I reserved most of my attention for the more glamorous things I’d never seen before: foie gras cooked medium, fleshy pink at the center like liver putty; cherries braised in balsamic; endive cooked into a marmalade; wild mushroom confit; truffle sauce made with a quart of reduced veal stock, a bottle of fine Madeira, and a fifty-dollar jar of truffle pieces. I babied the truffle sauce, ignoring my potato stock boiling away on the flat-top.
“Hey.” He nodded toward the stock, which was going berserk. “Not so bueno.”
I quickly whipped my pot to the cool side of the stove, where its violent bubbles sputtered out.
His voice sharpened. “You know, this is not about the truf-fles and the fwaah,” he said with a forced American accent. “Good cooking is potatoes and onions.”

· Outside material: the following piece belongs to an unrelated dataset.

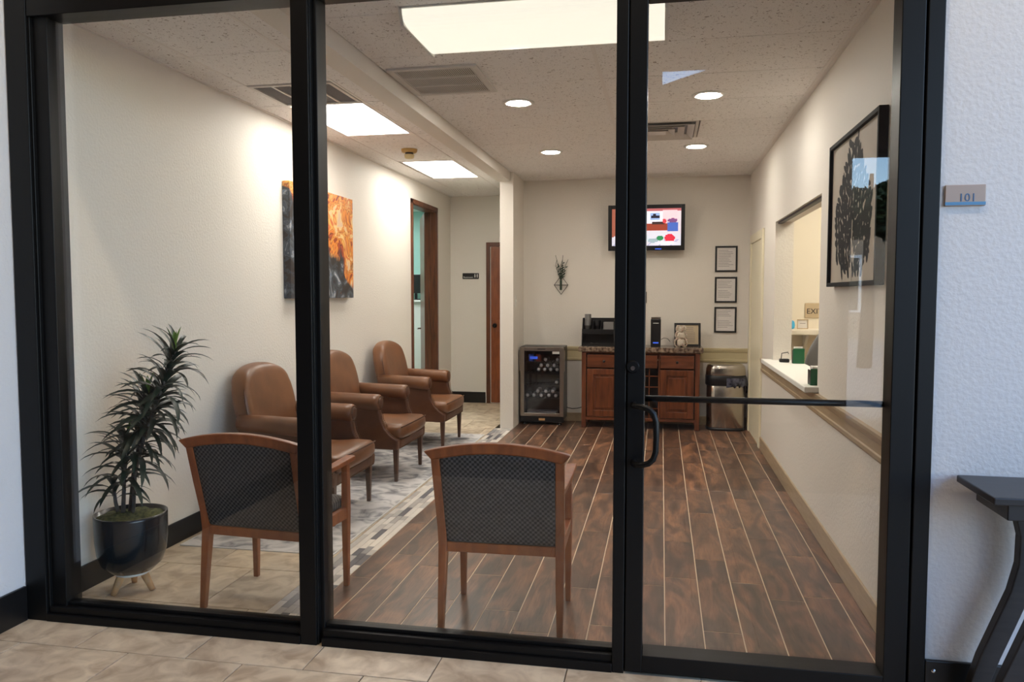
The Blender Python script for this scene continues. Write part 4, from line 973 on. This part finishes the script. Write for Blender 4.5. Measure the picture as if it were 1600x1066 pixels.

Danube’s kitchen didn’t look like one that ran on potatoes and onions. From what I could tell, it looked to be pretty well fueled by the foie, the engorged liver of a force-fed duck; we went through so much of it. But while flurries of truffles rained down on shiny butter-poached lobster claws, I saw that T1 was right. Many sauces relied on the potato stock for their base: an emerald-green chive sauce to accompany pan-seared scallops, a honey-colored horseradish sauce for beef.